Objective —
Identify all lines in the data containing the string "scene". Copy them out.

Recorded information —
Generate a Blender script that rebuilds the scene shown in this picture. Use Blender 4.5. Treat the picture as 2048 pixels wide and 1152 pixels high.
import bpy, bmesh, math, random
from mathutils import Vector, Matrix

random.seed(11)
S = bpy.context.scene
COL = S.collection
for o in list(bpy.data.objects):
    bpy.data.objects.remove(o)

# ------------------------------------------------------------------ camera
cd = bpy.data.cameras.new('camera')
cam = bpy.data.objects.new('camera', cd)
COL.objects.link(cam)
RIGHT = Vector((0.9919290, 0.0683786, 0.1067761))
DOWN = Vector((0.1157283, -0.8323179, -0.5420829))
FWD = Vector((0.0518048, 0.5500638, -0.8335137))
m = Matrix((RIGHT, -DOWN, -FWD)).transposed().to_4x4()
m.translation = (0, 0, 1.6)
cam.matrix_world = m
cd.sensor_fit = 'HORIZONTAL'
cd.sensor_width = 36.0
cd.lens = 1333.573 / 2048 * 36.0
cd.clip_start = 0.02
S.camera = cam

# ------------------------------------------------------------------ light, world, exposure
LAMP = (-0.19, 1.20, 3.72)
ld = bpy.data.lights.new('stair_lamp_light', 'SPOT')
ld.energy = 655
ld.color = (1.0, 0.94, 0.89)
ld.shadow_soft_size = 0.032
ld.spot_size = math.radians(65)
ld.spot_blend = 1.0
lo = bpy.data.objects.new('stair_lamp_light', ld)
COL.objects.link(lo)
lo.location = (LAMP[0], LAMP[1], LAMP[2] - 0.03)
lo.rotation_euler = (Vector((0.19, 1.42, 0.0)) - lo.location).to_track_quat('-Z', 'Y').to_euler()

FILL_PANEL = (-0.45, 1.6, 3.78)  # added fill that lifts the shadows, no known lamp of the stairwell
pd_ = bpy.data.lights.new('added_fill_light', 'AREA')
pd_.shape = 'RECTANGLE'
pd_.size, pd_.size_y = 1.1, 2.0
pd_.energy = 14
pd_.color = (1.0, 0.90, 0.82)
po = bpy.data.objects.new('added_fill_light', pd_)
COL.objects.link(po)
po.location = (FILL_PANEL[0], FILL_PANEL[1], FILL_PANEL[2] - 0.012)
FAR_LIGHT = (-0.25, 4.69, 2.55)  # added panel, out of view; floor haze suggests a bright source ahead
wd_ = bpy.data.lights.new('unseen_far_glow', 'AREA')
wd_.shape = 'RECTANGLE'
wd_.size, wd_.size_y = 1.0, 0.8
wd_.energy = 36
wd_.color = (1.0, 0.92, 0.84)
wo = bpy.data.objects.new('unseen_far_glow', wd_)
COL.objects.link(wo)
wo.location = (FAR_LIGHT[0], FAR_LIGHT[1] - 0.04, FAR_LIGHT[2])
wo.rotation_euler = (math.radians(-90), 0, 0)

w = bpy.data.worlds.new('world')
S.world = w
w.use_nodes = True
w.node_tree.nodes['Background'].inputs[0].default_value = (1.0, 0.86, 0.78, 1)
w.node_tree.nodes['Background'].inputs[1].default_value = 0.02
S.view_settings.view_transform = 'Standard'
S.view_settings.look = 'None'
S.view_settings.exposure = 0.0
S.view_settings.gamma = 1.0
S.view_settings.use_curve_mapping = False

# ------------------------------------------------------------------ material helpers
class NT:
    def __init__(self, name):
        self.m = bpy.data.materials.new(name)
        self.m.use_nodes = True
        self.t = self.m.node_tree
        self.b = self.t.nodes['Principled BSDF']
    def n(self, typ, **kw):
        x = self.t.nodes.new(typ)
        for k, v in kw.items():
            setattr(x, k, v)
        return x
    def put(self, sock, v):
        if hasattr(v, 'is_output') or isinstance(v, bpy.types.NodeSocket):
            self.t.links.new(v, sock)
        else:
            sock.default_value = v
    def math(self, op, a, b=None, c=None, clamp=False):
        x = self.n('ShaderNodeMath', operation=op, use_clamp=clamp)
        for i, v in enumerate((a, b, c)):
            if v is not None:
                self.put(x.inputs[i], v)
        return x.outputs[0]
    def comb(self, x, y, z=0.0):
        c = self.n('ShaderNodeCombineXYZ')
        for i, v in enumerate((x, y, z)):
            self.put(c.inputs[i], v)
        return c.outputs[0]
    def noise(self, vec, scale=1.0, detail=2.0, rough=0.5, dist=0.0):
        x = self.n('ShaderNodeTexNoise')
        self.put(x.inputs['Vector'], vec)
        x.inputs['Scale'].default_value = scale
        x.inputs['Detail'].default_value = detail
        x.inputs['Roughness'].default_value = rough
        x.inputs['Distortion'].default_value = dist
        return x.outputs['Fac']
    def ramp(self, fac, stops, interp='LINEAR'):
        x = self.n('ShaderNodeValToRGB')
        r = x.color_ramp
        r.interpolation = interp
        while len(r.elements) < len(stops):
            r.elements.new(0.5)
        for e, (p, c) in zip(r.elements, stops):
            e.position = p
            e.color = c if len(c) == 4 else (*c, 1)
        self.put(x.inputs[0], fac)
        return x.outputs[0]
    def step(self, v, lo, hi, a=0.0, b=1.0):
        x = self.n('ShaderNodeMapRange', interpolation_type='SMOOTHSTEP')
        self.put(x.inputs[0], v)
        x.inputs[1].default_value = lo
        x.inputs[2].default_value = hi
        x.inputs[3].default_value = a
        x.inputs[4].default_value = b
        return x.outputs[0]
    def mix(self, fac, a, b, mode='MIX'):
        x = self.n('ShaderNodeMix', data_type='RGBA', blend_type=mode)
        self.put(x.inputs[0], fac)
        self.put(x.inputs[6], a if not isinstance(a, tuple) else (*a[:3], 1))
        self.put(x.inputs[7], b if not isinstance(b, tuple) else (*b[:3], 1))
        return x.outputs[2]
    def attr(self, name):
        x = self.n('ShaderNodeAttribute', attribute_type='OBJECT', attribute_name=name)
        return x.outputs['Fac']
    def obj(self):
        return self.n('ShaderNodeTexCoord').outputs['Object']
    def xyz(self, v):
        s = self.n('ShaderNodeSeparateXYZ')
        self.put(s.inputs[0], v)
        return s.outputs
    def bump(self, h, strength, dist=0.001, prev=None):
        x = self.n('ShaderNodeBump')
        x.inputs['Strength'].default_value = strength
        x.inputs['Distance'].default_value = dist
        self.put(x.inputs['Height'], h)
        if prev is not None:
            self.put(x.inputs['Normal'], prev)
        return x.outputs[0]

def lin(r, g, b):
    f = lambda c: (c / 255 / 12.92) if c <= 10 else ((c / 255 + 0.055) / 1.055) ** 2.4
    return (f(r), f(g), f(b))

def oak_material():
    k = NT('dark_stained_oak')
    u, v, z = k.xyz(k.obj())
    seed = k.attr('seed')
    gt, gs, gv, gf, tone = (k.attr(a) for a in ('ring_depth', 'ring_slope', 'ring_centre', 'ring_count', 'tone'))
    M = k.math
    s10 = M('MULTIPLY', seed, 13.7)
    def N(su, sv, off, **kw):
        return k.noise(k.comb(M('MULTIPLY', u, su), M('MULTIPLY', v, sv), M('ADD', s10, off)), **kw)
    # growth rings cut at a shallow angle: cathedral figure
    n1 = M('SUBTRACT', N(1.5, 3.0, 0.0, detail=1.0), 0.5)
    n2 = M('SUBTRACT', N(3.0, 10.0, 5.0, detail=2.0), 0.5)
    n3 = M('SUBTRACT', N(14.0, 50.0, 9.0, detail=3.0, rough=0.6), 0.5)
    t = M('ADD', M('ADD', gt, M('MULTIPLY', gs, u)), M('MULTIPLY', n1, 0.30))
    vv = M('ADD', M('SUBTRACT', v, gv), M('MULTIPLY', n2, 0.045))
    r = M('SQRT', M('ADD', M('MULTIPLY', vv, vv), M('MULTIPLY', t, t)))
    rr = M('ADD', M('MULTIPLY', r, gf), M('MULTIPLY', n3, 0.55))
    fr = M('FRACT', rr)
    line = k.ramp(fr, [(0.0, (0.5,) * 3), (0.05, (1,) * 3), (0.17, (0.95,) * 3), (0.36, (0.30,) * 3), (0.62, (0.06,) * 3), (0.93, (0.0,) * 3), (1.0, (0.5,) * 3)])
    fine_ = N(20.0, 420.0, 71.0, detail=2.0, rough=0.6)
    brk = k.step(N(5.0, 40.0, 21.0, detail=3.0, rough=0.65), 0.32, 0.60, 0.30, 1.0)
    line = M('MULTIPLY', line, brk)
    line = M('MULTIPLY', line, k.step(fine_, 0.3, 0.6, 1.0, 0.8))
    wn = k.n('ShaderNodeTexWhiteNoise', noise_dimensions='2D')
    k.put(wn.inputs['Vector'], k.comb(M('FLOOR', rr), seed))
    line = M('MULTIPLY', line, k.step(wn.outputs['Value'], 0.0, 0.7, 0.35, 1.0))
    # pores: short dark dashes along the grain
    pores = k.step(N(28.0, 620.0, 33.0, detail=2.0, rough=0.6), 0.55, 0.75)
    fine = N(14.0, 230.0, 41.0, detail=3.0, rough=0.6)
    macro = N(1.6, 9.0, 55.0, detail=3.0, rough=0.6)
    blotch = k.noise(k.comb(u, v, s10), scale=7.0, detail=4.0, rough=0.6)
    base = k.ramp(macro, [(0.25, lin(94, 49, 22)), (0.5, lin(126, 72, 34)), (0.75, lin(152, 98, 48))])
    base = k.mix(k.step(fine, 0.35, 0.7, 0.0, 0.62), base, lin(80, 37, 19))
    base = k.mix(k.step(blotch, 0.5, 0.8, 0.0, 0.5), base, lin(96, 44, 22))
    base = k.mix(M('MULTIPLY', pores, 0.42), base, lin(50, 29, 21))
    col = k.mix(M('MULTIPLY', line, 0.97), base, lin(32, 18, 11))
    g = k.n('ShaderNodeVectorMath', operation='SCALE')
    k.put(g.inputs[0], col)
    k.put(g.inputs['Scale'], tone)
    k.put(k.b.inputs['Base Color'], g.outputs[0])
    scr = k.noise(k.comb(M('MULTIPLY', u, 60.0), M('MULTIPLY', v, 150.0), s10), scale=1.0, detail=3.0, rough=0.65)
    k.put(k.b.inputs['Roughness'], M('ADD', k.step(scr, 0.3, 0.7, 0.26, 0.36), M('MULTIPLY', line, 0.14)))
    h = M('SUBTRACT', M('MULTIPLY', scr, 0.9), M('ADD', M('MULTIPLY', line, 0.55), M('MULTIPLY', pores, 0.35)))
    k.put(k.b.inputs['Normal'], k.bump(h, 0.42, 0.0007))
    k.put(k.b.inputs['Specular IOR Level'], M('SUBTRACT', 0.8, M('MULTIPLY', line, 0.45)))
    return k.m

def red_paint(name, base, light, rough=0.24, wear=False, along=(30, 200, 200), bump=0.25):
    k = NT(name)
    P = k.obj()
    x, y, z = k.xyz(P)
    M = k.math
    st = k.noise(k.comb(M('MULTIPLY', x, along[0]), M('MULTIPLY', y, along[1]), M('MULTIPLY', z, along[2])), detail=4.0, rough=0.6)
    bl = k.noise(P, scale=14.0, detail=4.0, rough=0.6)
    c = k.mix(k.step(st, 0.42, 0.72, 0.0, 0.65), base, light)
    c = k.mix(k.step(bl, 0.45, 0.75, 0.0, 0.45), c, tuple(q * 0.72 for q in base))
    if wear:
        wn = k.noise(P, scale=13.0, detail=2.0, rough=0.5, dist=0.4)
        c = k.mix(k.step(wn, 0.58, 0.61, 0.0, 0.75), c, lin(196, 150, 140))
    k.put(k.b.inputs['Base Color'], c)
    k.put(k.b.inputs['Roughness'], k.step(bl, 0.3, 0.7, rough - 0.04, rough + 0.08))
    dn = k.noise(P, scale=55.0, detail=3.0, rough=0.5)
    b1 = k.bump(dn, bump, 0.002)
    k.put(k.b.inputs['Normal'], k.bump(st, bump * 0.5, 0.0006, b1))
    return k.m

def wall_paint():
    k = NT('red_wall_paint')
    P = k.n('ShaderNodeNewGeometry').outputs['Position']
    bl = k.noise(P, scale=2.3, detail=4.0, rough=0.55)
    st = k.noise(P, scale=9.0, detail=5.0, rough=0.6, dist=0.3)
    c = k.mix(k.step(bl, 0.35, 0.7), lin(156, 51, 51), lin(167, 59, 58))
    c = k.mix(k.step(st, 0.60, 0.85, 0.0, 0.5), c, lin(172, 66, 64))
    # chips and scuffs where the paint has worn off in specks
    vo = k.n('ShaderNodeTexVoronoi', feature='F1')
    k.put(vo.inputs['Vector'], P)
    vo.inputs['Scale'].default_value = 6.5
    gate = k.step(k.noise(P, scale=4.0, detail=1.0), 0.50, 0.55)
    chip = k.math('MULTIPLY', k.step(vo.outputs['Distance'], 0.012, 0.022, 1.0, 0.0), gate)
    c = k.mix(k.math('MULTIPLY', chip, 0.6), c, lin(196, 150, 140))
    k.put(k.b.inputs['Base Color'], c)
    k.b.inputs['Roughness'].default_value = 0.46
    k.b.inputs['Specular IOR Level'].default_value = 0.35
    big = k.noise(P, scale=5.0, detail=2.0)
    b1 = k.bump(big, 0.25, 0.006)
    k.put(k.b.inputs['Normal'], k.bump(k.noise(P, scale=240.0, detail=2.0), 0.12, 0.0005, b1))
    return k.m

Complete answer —
Generate a Blender script that rebuilds the scene shown in this picture. Use Blender 4.5. Treat the picture as 2048 pixels wide and 1152 pixels high.
S = bpy.context.scene